Task description
Everything from the first line down to the line containing "pillow_on(l8, 0, 'white" is to be retyped exactly, both ends included, with pictures left out.

Dataset rows

· · · · ·

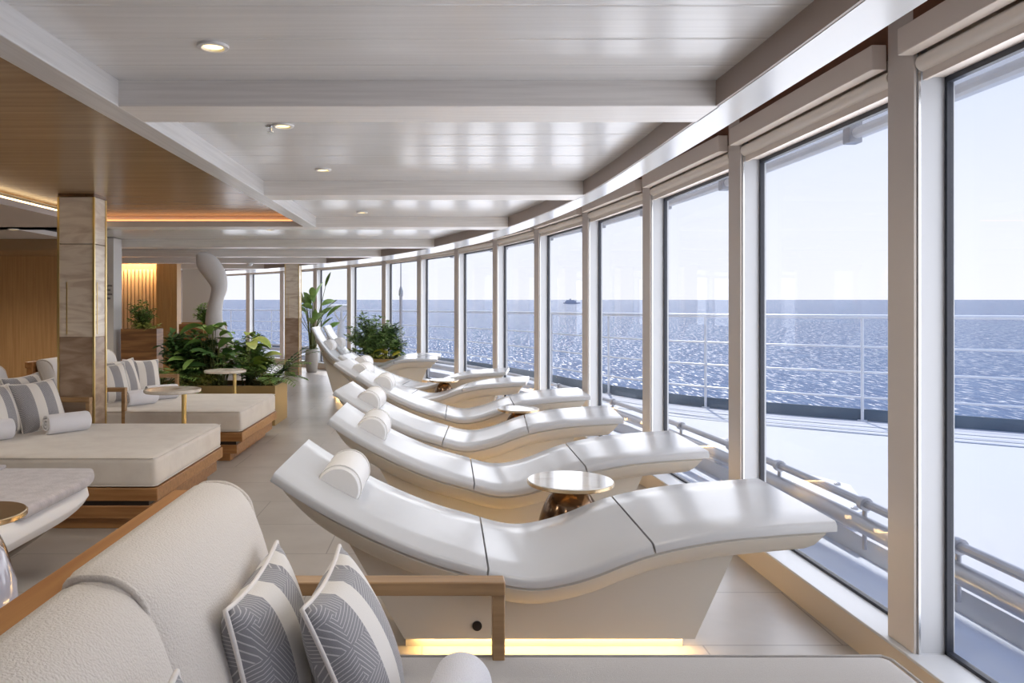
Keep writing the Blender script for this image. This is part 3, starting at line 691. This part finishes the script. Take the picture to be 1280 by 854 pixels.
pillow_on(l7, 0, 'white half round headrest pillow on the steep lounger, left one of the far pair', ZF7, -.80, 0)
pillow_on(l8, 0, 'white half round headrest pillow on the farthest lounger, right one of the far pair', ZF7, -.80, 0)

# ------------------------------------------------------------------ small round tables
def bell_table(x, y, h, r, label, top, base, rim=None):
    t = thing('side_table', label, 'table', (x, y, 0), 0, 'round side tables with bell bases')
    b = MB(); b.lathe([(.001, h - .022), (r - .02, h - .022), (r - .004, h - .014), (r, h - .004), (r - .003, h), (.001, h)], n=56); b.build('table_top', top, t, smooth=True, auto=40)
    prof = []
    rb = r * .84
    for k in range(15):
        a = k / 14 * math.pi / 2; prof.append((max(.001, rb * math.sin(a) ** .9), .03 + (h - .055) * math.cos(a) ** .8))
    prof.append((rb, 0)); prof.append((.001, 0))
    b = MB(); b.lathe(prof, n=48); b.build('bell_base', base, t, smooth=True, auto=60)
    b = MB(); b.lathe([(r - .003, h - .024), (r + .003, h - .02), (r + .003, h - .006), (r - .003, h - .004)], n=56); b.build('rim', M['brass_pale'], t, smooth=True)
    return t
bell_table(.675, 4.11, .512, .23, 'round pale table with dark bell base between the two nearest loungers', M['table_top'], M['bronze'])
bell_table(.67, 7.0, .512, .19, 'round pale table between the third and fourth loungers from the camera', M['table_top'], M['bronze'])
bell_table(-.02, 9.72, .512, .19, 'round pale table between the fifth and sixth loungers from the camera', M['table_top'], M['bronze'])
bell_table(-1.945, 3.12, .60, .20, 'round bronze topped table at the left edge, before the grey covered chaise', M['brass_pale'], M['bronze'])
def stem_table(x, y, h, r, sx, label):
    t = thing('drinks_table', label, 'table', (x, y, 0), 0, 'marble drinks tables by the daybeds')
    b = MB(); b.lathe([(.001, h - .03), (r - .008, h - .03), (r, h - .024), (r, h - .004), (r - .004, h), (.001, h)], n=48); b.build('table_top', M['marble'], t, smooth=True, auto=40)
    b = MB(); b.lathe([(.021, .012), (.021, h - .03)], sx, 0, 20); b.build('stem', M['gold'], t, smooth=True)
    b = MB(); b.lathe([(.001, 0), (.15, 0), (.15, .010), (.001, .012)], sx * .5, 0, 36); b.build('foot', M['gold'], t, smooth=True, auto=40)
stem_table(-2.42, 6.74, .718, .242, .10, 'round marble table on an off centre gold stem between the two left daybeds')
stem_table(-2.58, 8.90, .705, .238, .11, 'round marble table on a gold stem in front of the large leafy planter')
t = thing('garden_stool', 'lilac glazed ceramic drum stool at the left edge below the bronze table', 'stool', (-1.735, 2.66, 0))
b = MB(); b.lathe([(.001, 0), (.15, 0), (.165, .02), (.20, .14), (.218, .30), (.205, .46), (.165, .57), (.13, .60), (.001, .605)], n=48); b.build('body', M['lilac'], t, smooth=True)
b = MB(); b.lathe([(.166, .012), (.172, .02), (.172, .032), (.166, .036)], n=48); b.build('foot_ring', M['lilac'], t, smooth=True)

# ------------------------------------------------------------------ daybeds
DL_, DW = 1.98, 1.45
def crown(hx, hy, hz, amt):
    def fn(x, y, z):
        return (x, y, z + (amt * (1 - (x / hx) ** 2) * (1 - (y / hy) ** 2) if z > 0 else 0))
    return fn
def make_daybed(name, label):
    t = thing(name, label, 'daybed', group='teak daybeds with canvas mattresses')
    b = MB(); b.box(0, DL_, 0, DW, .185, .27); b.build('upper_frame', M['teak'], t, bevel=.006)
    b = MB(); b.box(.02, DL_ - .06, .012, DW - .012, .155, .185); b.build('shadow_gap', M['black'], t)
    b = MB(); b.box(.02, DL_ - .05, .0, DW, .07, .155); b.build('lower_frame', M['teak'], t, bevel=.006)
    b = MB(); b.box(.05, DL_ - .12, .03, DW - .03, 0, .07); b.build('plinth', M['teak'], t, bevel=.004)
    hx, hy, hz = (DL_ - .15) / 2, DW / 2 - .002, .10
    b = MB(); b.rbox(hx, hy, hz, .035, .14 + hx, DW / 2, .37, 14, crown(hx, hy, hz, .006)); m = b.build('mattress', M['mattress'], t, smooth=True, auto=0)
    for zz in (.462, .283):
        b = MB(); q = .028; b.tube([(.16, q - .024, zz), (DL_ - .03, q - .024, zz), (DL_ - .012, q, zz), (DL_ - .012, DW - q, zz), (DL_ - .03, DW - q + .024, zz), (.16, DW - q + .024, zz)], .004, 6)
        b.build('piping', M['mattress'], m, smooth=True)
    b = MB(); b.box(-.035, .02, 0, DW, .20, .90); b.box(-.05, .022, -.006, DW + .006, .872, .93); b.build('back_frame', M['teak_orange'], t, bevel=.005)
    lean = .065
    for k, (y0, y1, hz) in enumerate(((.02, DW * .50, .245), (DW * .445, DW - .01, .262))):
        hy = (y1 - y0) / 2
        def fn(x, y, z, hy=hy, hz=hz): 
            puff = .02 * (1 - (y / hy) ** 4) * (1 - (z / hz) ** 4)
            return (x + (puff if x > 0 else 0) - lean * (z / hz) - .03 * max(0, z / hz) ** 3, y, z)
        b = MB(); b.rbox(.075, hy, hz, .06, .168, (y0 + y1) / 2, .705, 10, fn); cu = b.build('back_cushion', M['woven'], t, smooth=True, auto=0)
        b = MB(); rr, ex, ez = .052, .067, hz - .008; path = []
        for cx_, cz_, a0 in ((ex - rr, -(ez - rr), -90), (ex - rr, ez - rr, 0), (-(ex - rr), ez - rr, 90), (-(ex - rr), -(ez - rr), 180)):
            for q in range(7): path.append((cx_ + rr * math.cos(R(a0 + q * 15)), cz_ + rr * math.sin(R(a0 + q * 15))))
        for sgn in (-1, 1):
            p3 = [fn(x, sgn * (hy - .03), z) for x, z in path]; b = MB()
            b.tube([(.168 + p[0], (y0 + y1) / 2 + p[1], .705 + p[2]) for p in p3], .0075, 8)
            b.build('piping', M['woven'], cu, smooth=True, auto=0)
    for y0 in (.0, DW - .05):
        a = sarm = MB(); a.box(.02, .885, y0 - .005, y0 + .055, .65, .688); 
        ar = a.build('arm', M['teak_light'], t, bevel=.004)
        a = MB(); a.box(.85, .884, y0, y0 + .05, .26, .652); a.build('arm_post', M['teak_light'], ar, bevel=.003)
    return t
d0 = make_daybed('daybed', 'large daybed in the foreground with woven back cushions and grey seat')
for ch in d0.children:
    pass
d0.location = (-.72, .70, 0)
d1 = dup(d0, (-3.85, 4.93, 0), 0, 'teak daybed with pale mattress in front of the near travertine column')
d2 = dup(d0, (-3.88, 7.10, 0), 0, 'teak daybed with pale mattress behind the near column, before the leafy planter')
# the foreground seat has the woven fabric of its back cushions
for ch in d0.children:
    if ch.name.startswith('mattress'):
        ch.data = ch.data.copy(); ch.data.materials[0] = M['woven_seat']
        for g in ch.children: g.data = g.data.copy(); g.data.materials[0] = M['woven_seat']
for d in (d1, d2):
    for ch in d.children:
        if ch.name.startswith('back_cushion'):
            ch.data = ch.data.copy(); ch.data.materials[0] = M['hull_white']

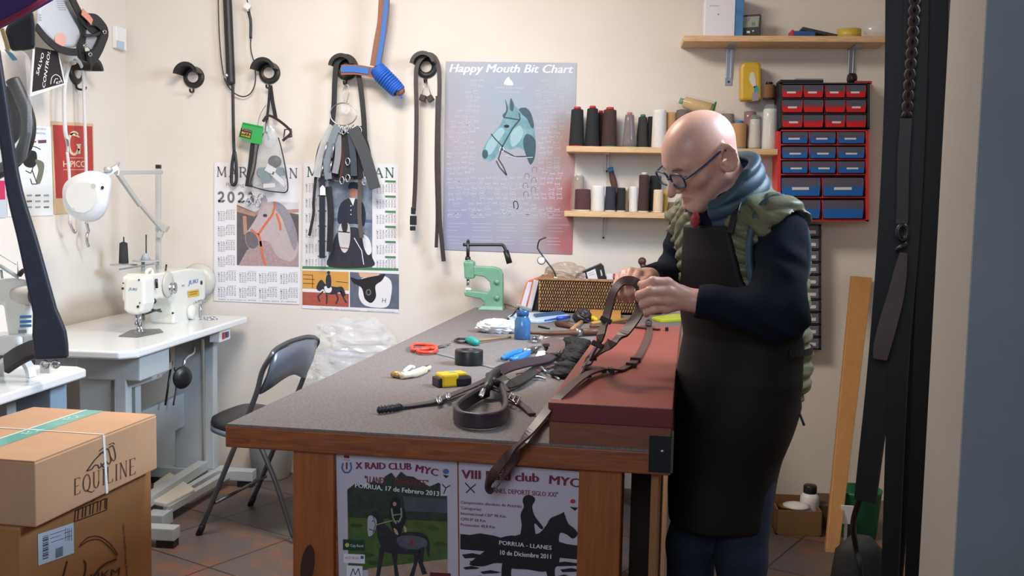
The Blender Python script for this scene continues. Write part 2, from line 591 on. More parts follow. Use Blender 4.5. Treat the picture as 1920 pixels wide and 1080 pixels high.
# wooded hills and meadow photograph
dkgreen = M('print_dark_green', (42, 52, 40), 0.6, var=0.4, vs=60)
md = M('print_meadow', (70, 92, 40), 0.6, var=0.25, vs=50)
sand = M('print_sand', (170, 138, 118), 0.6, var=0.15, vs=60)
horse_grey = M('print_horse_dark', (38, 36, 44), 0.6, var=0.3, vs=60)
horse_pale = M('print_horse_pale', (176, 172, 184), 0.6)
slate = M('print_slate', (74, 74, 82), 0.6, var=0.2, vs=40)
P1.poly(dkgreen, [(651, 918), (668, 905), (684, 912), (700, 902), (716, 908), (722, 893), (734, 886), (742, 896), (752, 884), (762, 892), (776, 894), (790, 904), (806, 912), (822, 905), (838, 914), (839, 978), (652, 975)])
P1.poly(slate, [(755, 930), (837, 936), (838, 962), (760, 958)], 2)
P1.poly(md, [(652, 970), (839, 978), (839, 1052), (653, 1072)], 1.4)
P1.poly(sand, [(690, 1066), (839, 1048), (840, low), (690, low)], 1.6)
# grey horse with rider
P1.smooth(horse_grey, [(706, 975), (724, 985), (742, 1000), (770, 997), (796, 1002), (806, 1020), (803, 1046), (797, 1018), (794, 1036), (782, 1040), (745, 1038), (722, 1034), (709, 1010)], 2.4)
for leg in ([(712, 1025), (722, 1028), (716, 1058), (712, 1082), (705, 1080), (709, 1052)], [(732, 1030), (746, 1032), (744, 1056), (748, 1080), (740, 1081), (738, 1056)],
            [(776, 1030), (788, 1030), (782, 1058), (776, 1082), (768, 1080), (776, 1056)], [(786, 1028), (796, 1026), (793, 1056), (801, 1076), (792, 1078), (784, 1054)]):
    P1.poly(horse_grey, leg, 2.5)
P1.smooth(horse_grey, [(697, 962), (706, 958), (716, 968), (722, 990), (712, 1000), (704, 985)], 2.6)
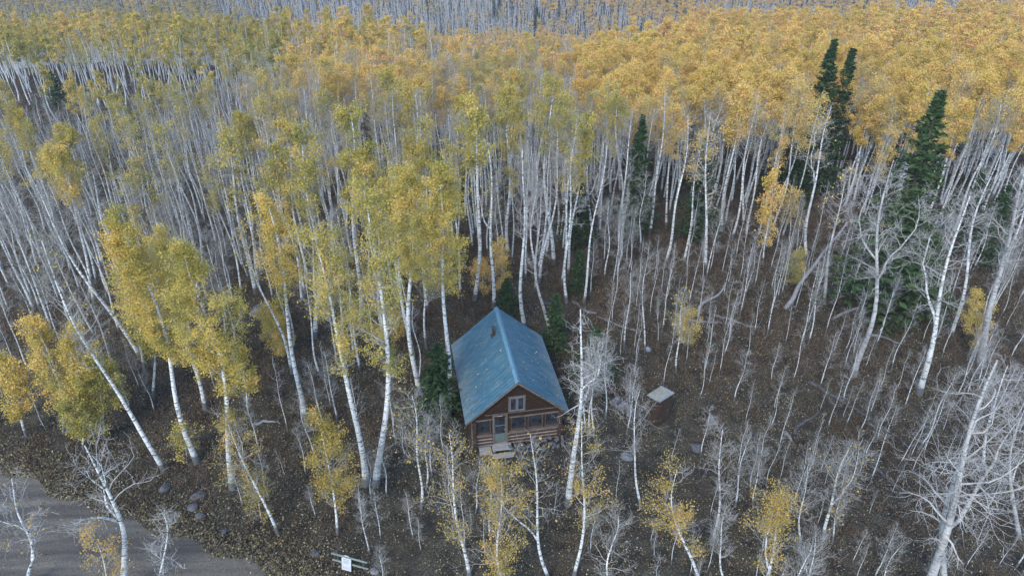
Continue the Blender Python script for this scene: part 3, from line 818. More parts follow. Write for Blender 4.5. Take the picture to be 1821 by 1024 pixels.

· · · · ·

Reply to the task
Keep writing the Blender script for this image. This is part 3, starting at line 691. This part finishes the script. Take the picture to be 1280 by 854 pixels.
pillow_on(l7, 0, 'white half round headrest pillow on the steep lounger, left one of the far pair', ZF7, -.80, 0)
pillow_on(l8, 0, 'white half round headrest pillow on the farthest lounger, right one of the far pair', ZF7, -.80, 0)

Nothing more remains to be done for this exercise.